Mass transfer resistance in narrow-bore columns packed with 1.7 microm particles in very high pressure liquid chromatography.

Surprisingly, the mass transfer kinetic properties of columns packed with superficially porous particles are markedly different from those of columns packed with fully porous particles. The performances of 2.1mmx150mm columns packed with a new type of sub-2microm particles, the superficially porous 1.7microm Kinetex-C(18), and with the classical 1.7microm BEH-C(18) fully porous particles were measured and are discussed. The sample was naphtho[2,3-a]pyrene; the use of different mobile phase compositions allowed a comparison between data measured with retention factors of k(') approximately 2 and k(') approximately 20. The minimum reduced height equivalent to a theoretical plate (HETP) of the two columns were similar, at h(min)=2.0. However, this minimum HETP was observed at a markedly shorter reduced linear velocity for the column packed with totally porous particles, between 5 and 7 for BEH, than for the one packed with shell particles, between 8 and 10 for Kinetex.

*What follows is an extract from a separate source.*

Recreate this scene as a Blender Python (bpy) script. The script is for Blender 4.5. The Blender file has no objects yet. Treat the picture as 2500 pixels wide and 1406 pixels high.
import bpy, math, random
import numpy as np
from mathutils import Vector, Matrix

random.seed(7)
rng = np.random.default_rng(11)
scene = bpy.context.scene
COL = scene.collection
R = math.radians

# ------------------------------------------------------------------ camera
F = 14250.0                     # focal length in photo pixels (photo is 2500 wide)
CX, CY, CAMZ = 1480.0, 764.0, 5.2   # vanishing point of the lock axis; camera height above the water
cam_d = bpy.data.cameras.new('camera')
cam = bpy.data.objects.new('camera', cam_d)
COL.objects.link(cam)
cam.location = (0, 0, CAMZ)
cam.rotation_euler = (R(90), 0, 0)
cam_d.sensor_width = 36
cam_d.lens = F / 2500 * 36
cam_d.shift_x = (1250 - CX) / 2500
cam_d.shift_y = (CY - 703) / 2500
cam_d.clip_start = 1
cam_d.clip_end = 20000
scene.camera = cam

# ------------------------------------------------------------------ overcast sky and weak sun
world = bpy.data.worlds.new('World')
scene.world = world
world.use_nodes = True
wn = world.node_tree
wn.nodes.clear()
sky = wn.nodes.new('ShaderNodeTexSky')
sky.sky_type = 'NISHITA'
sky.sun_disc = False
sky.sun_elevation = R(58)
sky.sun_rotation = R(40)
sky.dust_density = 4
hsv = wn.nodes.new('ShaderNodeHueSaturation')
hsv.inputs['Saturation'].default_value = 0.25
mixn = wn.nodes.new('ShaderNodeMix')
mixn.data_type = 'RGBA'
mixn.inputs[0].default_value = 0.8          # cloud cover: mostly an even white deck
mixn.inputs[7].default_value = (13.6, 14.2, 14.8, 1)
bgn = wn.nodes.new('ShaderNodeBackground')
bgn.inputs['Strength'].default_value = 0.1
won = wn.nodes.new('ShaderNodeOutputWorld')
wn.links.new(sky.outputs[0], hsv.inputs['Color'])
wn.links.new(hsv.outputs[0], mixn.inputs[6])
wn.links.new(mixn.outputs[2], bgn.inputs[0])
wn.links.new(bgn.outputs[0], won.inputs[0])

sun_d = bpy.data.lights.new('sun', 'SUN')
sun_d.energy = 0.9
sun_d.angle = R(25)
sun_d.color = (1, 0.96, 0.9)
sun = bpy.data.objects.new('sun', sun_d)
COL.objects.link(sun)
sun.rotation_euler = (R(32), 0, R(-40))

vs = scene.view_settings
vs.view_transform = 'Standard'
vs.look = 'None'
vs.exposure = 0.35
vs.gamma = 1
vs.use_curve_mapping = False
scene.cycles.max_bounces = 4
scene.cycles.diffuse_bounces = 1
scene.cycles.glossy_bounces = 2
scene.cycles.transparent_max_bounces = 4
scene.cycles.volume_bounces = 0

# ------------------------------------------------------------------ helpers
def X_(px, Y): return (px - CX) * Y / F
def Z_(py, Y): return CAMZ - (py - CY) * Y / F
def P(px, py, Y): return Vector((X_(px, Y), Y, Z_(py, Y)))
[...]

This result is explained by the combination of (1) a 35% smaller B term for the Kinetex column than for the BEH column, due to the 37% lower porous volume of the former; (2) a larger reduced A term for the Kinetex column (1.6), showing a relatively poorly packed column with significant trans-column velocity biases than for the BEH column (ca. 1.0); and (3) a much lesser dependance of the efficiency on the mobile phase velocity at high velocities for the Kinetex than for the BEH column, when these columns are placed in the oven of the instrument under still-air conditions. The heat friction affects significantly more the efficiency of the BEH column than that of the Kinetex column. This unexpected result is accounted for by the three times smaller heat conductivity of the BEH bed (lambda(BEH) approximately 0.25 W/m/K) than that of the Kinetex bed (lambda(Kinetex) approximately 0.75W/m/K).